"The Shuffle" Documentary on The 1985 Bears Season Of Pure Dominance, And The Rap Song They Recorded, Is Tremendous
I'm just wrapping up watching this right now (It's at the part about the Super Bowl, and I am all too familiar with how that one ends), and I had to blog it because I don't think it got the hype in the lead-up that it deserved. I remember hearing about this a couple of months ago on social media, but that was it. I had no idea this dropped tonight until a couple of old-school, southside Chicago cop friends texted our group chat, raving about it.
And before I get into teasing this thing like your date on prom night, let me just say that while watching, I had an epiphany. No wonder Bears fans are so traumatized. They went from having the most dominant, feared and ferocious team of all time to being an annual doormat for 40 years.
HBO did this 40-minute documentary on the '85 Bears, and the Super Bowl shuffle, which was essentially a novelty rap song from the 80s, and I watched it like it was Game 7 of the Finals. That is the power of the ’85 Bears.

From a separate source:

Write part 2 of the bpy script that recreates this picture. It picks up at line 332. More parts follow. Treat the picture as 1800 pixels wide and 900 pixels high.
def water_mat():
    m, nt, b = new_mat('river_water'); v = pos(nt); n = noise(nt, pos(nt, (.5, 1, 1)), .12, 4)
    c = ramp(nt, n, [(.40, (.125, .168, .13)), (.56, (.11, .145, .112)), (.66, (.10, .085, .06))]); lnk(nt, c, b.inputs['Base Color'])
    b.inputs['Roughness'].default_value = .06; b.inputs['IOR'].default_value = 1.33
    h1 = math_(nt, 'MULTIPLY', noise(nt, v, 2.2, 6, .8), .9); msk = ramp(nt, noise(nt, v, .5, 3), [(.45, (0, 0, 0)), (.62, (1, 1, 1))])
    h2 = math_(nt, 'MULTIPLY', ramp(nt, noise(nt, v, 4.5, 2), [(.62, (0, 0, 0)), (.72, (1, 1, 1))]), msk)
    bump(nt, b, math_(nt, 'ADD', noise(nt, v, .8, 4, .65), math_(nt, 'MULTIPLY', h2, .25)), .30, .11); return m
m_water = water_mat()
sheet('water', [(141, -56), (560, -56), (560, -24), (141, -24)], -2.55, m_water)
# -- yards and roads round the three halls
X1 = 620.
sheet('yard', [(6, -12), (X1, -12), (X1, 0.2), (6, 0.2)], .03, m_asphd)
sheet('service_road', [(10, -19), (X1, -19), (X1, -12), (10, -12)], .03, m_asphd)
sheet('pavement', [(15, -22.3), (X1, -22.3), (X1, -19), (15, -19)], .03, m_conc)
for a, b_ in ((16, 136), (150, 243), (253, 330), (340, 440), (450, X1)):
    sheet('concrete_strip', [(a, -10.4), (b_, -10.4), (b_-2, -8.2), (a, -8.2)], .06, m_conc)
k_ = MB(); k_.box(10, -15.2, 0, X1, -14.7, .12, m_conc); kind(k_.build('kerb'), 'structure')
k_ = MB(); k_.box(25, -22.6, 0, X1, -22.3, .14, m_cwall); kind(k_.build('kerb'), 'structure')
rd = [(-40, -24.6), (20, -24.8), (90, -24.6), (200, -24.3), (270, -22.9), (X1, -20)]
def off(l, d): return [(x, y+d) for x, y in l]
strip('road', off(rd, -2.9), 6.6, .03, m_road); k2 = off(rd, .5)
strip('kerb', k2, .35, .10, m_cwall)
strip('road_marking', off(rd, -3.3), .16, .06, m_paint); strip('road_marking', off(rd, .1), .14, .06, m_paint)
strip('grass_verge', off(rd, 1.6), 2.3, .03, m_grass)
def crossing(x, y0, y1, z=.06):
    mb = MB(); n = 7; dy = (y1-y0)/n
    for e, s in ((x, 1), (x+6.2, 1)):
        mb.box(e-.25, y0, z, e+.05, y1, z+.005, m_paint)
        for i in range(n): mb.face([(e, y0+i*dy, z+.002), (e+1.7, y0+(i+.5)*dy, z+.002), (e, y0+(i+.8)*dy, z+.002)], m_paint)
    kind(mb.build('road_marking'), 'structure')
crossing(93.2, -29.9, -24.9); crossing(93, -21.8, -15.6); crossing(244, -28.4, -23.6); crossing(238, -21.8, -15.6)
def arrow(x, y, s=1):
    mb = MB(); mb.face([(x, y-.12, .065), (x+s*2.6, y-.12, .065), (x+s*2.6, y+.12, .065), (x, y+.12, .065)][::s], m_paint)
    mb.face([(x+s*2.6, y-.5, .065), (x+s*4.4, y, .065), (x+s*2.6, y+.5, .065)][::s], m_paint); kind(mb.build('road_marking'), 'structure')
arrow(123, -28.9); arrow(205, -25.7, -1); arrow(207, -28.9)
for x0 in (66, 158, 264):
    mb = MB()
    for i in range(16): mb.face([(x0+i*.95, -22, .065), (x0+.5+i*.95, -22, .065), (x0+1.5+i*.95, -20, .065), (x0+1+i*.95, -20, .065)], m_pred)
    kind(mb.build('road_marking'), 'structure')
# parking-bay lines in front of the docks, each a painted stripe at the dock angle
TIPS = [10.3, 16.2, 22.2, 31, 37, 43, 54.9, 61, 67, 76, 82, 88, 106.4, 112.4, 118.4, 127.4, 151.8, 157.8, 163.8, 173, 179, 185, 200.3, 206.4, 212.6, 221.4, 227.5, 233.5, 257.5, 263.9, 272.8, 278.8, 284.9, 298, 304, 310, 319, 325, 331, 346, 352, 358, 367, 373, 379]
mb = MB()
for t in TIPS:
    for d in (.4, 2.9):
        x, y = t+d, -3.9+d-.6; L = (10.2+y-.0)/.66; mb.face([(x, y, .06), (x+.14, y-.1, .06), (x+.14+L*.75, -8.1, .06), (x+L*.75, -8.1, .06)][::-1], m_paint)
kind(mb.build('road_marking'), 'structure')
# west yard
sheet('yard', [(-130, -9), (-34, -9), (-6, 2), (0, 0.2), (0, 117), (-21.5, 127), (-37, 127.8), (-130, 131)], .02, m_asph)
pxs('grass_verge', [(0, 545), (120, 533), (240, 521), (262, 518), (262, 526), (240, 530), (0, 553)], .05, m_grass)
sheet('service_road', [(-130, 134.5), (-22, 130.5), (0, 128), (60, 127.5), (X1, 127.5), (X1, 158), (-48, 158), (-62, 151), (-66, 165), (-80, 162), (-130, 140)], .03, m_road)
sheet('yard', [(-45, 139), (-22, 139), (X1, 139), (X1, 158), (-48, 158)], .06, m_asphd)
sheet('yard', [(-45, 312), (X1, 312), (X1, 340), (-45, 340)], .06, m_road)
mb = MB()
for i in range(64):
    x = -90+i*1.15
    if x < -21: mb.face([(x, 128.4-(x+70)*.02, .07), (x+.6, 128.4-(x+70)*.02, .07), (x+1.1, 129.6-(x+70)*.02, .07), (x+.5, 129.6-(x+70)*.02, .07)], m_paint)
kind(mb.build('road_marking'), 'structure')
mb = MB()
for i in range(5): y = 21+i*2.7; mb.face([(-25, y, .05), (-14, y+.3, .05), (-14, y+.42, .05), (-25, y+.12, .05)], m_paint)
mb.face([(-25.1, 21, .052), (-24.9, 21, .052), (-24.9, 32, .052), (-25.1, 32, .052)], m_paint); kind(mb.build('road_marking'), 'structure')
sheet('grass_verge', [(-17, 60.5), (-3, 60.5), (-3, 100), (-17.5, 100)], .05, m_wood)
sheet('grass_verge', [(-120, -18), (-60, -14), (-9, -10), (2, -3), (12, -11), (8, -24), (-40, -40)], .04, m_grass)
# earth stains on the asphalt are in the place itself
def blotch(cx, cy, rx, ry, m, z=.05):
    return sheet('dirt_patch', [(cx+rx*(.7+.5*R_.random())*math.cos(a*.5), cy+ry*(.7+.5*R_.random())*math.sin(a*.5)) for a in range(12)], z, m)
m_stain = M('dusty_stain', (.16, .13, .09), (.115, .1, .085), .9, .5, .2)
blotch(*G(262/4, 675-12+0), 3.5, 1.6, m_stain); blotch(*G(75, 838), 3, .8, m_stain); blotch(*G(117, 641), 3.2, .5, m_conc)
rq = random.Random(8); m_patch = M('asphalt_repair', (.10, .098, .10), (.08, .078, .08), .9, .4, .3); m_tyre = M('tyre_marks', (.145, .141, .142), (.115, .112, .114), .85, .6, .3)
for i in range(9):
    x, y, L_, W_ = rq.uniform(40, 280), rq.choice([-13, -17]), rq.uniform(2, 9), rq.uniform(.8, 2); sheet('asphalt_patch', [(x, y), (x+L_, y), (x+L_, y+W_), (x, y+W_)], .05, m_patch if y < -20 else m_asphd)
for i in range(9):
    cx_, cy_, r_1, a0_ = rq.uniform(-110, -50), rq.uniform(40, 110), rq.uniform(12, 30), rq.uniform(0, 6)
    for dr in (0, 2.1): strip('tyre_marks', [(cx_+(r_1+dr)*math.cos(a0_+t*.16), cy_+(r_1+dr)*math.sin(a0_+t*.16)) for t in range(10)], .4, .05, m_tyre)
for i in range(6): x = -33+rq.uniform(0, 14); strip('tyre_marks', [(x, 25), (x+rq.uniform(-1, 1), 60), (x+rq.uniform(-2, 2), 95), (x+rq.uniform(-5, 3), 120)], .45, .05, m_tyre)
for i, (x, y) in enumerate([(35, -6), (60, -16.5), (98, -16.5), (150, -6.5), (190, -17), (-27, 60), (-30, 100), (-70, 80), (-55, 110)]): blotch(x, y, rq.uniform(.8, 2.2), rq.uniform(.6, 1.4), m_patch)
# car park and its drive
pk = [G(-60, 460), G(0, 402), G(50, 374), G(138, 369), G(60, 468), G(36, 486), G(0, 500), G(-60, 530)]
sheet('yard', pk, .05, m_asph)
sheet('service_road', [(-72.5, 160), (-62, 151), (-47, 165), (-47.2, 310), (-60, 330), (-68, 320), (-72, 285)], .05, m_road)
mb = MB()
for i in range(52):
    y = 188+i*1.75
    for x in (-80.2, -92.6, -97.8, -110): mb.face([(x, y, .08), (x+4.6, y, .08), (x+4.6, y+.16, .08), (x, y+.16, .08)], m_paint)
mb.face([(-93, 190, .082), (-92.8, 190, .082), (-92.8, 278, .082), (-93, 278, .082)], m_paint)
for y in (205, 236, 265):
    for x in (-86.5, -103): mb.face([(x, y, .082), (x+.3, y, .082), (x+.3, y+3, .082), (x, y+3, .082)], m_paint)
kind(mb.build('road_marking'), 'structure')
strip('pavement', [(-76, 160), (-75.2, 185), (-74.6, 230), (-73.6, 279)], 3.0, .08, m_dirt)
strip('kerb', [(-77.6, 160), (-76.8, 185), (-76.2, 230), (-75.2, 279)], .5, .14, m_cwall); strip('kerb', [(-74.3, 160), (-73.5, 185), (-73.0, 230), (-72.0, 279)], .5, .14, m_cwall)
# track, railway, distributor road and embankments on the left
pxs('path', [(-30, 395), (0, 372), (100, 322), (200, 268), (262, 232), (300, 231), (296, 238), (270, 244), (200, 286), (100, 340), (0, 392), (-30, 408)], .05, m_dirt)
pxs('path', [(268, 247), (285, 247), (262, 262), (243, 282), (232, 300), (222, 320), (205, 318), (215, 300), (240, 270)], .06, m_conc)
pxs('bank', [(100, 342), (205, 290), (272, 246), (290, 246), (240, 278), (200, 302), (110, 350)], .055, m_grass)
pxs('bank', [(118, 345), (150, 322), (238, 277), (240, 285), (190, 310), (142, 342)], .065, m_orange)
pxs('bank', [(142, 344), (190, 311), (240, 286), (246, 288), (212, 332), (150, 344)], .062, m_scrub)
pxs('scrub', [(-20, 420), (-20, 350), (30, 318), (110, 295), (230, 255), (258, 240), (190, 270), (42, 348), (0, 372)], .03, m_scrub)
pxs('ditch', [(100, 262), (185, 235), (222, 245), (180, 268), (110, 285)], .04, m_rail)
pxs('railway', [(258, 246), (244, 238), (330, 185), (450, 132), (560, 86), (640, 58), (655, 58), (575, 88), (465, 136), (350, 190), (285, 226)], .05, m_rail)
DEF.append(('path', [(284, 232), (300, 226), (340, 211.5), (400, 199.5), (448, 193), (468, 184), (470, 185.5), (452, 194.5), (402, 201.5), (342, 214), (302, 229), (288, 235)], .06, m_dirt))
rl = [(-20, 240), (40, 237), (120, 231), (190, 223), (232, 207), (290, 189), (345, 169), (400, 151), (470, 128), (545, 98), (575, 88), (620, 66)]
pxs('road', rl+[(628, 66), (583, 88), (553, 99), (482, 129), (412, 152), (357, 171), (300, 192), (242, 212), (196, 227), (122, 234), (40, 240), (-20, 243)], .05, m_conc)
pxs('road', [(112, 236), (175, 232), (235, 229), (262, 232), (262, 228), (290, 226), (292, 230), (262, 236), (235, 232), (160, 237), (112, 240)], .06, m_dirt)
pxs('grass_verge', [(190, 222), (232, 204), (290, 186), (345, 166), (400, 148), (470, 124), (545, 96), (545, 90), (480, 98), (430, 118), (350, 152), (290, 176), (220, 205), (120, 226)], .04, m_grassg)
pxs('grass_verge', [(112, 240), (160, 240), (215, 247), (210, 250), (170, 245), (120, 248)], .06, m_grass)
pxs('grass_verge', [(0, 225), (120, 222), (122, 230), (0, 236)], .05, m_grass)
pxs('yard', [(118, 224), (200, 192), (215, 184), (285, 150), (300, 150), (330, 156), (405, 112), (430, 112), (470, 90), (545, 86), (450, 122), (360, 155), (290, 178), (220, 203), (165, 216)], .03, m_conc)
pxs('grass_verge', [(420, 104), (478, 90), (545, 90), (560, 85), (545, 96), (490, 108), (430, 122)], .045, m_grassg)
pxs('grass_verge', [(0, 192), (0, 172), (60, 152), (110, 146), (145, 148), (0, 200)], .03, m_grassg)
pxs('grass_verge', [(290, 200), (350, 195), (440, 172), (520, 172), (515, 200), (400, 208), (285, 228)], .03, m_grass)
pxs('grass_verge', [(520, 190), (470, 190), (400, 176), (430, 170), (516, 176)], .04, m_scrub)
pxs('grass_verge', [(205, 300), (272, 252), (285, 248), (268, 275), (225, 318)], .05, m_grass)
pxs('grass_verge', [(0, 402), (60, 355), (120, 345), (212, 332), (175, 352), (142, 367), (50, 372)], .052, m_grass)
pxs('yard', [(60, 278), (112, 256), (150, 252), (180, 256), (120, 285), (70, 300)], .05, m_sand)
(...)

But this was cool because, besides focusing on Buddy Ryan's insane defense- the likes of which this league has never seen before or since, it focused in on "The Shuffle", and is basically a behind-the-scenes time capsule of the most ridiculous, arrogant, accidentally perfect crossover of football and pop culture that has ever existed.
If you somehow have no idea what the hell I'm talking about, the Bears made a full music video talking about winning the Super Bowl before they actually won the Super Bowl.
Not after the parade.
Not after receiving their rings.
They cut this thing in early December 1985, right after their only loss of the year to Marino and the Dolphins.
The doc hits that sweet spot of “this is so cringe” and “I cannot look away.”
And in true HBO fashion (they really are the best), it delivers all the studio nerd details- the old Chicago club where they shot it, the sound engineer, the players remembering how tired and pissed off they were after losing in Miami, and still dragging themselves in because they had already promised they would do it.
And as we all know, it worked.
The ’85 Bears finished 15-1, then SHUT OUT both the Giants and Rams in the playoffs, then destroyed the Patriots 46-10 in Super Bowl XX.
That defense gave up 12.4 points a game, which is a sick joke compared to what passes for “top 5 defense” now.
The whole team talked like they were unbeatable, danced like they were in a high school talent show, and then actually backed it up. And this was their quarterback.

And by all accounts, “The Super Bowl Shuffle” was a legit hit.
The song actually fucking charted on Billboard.
It also got a Grammy nomination, and sold hundreds of thousands of copies, and the video itself went platinum.
All while being performed by guys who, (outside of Willie Gault), mostly rapped like your friend from middle school who thought he was black after three Miller Lites at a wedding.
The whole thing also had a great story behind it. The entire project came together as a charity project, and more than $300,000 in profits went to the Chicago Community Trust to help families with food, clothing, and shelter. (BIg money today, even bigger in 1985)
As Walter Payton famously rapped “we’re not doing this because we’re greedy, the Bears are doing it to feed the needy."


p.s. - did everybody back then have one of these cabinet TVs? Things were fucking monsters. Weighed like 500 lbs. So classy though.